Literally, print by print, we decided of what the show would consist, with surprisingly little disagreement and a great deal of variety.
Even then, a number of questions remained. For example, where would we hang each series? What color would the walls be? We met with other department heads to learn about the factors that contribute to, for example, framing and mounting the collection (an aesthetic skill, I learned, best developed by museum staff and HGTV fans).
After finalizing the series, we outlined the program of events coinciding with the opening, including lectures and panels. Though the semester was coming to an end (a few students, Plack, Simko and Tam would stay on the project throughout the summer and develop the interactive components of the exhibition), and despite all of our meetings, it remained a challenge for me to envision the final product—again, another skill best developed by curators.

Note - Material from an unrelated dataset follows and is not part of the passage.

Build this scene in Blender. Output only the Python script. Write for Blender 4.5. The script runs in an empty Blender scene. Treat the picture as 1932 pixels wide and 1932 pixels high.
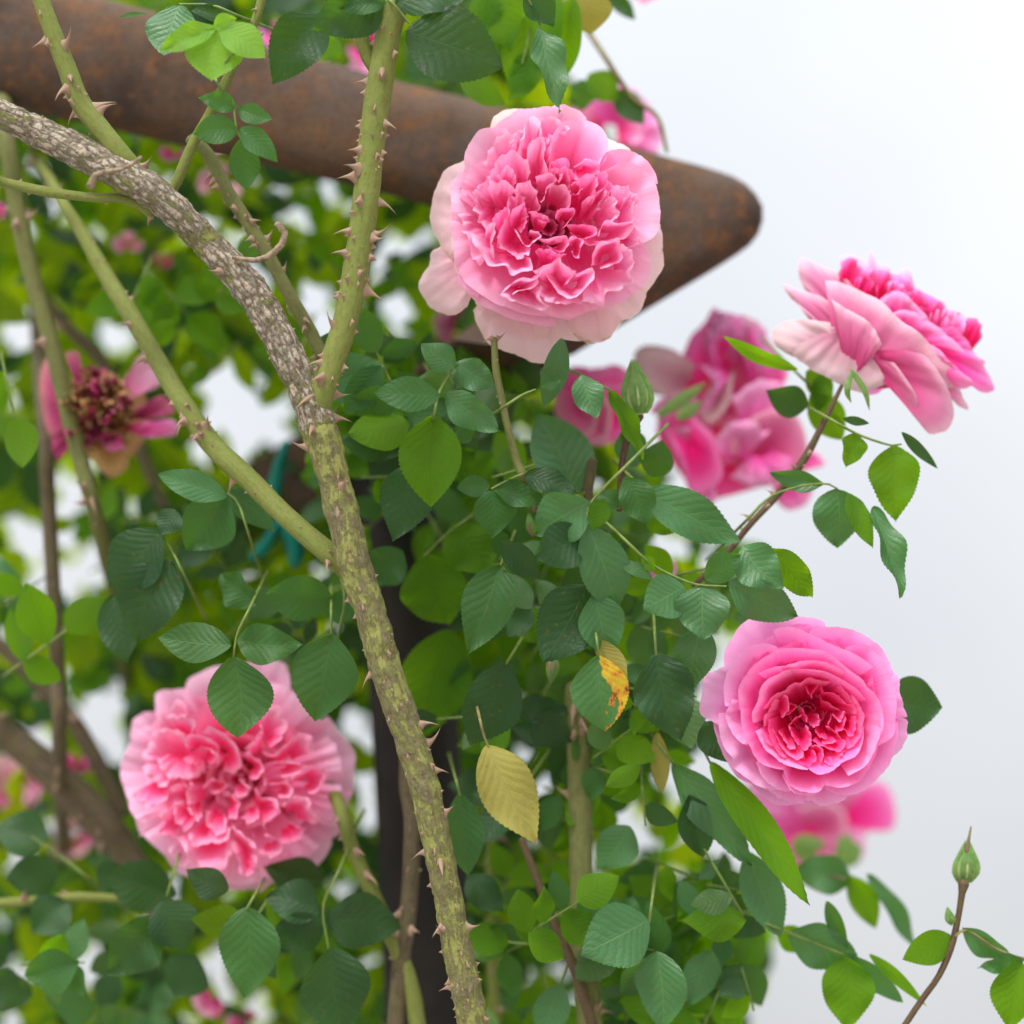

After numerous updates throughout the summer, each of us received an invitation from the BMA for the opening of Print by Print with a full list of member events.
After previewing the exhibit with our professor, we had another opportunity to serve as student curators for the donor/member events and answer questions.
The most thrilling part of standing in the space was observing how everyone else moved through the gallery, examining each of the series from the ones that looked like paintings like Lépic's "Views from the Banks of the Escaut" to Duchamp's spinning "Twelve Rotoreliefs."
Only after moving through the space on my own did I realize, nearly inadvertently, the show consisted of a huge variety, representing all of the techniques, centuries we learned about and even our personal favorites.